I don't choose to let many people into this side of my life. It's frought with tension for me, and often, I don't want to color people's opinions of these family members of mine before they even meet, if they ever do. This time, because it's on a level more significant than ever before, it's on my mind more than ever. And thus, more people are beginning to be let into the fold.

Instead of dwelling on the bad things, I'm going to take a minute to appreciate the boxes of girl scout cookies that God has opened for me through all this. My father who loves me unconditionally and wants to tell me all the time. My stepmother, who in sensing my deep hurt, felt something change inside her toward me. My friends who told me they loved me for the first time, and another who never forgets to remind me every day. The ones who are outraged, the ones who protect me, the ones that hurt with me.

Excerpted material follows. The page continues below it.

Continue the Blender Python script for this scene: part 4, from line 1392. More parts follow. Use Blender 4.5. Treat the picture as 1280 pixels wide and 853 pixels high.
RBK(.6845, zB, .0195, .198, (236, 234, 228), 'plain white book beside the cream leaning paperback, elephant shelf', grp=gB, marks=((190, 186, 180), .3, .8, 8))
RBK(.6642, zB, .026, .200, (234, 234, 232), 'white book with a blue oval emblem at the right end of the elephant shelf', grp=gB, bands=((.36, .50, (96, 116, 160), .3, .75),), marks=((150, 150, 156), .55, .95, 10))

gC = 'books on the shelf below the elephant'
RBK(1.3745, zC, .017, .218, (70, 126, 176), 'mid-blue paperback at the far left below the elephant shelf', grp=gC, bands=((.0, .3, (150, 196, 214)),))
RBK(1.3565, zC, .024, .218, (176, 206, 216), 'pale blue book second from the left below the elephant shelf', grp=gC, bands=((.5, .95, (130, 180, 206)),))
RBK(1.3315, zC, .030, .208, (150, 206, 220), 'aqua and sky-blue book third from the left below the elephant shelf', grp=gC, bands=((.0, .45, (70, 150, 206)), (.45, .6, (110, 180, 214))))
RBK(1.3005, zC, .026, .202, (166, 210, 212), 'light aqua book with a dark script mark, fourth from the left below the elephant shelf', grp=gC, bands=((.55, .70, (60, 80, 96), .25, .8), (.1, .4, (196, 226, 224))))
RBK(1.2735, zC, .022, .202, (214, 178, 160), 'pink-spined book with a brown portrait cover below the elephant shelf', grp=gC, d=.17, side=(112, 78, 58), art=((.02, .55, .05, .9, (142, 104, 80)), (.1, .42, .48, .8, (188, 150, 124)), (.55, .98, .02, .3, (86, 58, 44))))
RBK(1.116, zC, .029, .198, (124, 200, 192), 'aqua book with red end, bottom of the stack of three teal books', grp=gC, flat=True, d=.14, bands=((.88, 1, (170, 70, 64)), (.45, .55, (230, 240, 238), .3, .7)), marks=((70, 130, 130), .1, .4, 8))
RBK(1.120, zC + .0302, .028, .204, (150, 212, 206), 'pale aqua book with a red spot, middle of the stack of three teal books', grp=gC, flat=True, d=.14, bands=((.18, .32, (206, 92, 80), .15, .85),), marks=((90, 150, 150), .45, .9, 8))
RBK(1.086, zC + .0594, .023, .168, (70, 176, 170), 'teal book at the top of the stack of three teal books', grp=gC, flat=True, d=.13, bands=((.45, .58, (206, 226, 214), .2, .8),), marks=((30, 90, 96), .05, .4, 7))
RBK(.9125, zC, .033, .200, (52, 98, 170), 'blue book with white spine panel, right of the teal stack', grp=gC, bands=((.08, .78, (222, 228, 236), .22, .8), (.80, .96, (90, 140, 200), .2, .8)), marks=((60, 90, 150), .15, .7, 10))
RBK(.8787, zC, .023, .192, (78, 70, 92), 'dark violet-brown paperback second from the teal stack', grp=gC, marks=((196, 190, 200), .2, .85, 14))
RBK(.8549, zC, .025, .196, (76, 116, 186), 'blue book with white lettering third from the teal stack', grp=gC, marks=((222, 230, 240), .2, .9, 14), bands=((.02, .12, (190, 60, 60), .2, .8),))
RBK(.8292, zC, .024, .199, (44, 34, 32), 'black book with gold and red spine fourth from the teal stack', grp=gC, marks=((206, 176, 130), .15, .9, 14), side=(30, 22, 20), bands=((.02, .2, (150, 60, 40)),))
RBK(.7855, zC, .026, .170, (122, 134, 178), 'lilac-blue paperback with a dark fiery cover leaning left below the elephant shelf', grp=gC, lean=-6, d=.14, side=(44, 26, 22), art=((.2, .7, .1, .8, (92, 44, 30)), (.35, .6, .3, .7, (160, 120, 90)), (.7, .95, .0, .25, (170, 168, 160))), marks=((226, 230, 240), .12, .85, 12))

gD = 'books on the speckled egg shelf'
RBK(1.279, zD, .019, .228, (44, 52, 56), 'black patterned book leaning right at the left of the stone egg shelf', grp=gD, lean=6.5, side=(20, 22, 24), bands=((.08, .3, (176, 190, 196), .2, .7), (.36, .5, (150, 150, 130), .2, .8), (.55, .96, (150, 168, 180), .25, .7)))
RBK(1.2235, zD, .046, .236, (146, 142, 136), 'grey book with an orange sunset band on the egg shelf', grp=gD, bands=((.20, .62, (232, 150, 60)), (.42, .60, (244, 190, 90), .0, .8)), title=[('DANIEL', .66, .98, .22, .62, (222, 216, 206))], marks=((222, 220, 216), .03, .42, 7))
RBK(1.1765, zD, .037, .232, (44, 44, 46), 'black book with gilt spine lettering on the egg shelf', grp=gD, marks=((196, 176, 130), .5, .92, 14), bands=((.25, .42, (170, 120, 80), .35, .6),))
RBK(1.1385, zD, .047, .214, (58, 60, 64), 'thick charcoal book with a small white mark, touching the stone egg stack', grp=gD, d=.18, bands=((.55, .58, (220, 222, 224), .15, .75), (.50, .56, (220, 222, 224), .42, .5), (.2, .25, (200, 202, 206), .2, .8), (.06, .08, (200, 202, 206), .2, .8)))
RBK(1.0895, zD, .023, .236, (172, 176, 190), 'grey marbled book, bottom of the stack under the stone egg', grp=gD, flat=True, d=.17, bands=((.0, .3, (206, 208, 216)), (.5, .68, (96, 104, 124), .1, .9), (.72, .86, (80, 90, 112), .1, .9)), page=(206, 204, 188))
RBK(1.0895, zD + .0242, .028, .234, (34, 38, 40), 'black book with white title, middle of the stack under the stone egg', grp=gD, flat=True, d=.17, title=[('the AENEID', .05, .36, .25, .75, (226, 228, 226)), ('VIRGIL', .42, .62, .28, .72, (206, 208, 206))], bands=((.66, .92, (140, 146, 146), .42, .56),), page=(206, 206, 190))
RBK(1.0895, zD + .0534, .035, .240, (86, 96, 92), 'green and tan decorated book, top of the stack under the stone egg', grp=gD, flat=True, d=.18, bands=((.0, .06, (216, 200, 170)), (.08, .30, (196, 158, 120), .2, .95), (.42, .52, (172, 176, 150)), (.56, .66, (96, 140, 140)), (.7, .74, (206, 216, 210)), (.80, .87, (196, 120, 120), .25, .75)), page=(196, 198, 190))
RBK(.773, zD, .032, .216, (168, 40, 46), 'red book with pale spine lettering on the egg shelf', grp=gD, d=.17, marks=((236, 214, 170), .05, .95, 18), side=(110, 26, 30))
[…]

I thought about old friends the other day, while talking to my best and oldest one. And I was reminded as to why long-distance friendships, the ties that bind through it all - good times and bad - are the ones that can often emerge as the most true. In the simple fact that this person is NOT in your daily life, and does not witness your daily messes and hurts, joys and triumphs that shape you as a person, they can keep hold of who you are at your inner core - what makes you tick, what your soul looks like.

Think of a kid that you love that you haven't seen in a year - the kid looks drastically different to you, and you can see instantly the effect of time and space have done to that child. They have changed in appearance, skills and personality traits - but you love them instantly and intensely anyway, because you know them.

I am so lucky. I have girl scout cookies galore in my life, and God never ceases to amaze me sometimes when he hands me a new box. Doors are being shut for me. Maybe some for good...but I'm doing my best to hang on to those blessings that I do have, the instincts that I have and the faith that things will be alright in the end. And that's all I can ask for.